Presa del conservadurismo alarmista de sus lores y almirantes, que, entre crispaciones silenciosas, abominaban de su avidez restrictiva, aceptó Isabel de mala gana. Exultaron aquellos lores y hombres de armas, fieles consejeros de la corona que trataban de mostrarse a la altura de sus compromisos, y entre cuyas manos germinaban y maduraban ciertamente los sistemas económicos y las tradicionalistas instituciones sociales y militares de la patria. Y así no dudaron en exponer de nuevo, con extraordinaria elocuencia, tras aquel cónclave decisivo, el estruendo conminatorio con que en verdad amenazábales el poder militar en manos de su enemigo español. El autoritarismo endiosado de la soberana inglesa consentiría, pues, en promover levas forzosas por todo el país de hombres cuyas edades abarcasen desde los dieciocho años a los sesenta.

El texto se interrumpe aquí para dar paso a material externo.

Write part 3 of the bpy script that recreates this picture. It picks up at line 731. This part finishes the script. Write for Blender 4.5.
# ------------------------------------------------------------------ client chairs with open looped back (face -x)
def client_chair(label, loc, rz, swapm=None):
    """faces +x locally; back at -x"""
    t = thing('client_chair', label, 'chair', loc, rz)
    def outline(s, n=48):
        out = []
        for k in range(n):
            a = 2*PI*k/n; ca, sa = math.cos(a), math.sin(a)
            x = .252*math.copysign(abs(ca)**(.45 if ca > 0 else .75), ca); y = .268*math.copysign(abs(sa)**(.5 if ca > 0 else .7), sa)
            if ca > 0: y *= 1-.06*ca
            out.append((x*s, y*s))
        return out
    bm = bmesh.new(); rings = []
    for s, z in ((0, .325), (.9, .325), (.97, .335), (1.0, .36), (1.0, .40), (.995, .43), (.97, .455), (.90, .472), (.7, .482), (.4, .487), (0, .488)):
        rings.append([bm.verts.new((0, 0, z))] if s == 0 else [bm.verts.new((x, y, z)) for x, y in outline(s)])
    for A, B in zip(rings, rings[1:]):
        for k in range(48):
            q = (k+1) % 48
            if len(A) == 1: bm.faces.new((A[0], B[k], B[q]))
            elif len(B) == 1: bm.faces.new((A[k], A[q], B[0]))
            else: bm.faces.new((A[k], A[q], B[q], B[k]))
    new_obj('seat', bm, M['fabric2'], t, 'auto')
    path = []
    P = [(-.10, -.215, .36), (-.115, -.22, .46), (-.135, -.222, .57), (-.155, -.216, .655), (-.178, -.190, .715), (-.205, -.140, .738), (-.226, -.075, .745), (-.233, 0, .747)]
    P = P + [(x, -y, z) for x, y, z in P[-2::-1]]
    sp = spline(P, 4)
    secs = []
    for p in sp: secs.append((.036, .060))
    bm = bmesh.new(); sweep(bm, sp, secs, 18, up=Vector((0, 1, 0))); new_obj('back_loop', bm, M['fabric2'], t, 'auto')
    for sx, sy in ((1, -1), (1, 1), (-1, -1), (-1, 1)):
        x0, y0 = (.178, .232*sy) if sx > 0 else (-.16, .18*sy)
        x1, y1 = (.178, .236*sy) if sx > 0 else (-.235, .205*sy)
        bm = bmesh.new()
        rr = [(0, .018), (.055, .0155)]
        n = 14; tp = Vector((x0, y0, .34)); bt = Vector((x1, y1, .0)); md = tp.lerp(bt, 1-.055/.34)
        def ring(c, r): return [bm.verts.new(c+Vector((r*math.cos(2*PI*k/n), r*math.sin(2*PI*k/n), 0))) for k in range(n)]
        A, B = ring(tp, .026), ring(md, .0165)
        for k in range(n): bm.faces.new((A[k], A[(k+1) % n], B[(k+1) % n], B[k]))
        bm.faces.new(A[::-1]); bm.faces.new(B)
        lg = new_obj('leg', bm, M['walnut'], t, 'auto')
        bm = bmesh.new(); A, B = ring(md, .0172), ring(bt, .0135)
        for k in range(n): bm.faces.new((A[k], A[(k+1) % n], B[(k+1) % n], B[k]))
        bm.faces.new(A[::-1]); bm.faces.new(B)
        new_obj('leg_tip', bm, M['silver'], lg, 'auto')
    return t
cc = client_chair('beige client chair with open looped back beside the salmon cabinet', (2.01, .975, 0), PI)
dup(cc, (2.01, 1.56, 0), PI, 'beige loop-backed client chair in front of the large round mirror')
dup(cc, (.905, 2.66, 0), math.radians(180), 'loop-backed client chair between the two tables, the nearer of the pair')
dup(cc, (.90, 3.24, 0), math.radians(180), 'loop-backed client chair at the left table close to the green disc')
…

Los sublimes torreones de aquella flamante institución bélica promovida por Inglaterra vendríase abajo de inmediato. Promesas halagadoras, interminables discusiones: los devengos estatales no permitían sueños. Precipitado y pomposo fue el anhelo de la jerarquía isabelina por conseguir un ejército formado por más de 36.000 soldados. Y así, tras la barahúnda de las levas, tan tardíamente promovidas por la reina en detrimento de la libertad de sus súbditos, como última y desesperada maniobra sugerida por la enmarañada situación política a que los arrastraba la imperial soberanía de Felipe de España, el sentir imprudente de Isabel y de sus consejeros naufragaría en el más rotundo de los fracasos. Los gastos que debían sostener eran inmensos. Lábaros y pendones triunfales quedaron bosquejados tan sólo sobre los regios pergaminos como se esboza el artificio maquinador de las venganzas. Frente a la inmediata presencia española en aguas del estrecho, 250 bajeles ingleses de menos tonelaje que los de la gran escuadra española, aunque de mayor rapidez de movimientos, y más aptos así, pese a su inferior categoría, para la lucha entre aquellos mares tempestuosos y de poco fondo, se mantendrían acechantes frente a la soledad amenazadora y siniestra de un mar azotado ahora por el torbellino de nuevas lluvias y ventiscas; que segaba, al amanecer, como una hoz fatídica entre espumas enmarañadas y el aleteo cortante de los ecos del viento, aquellos púlpitos gigantescos y triunfalistas de las naos donde se concentraba la expectante cohorte marinera de Isabel Tudor.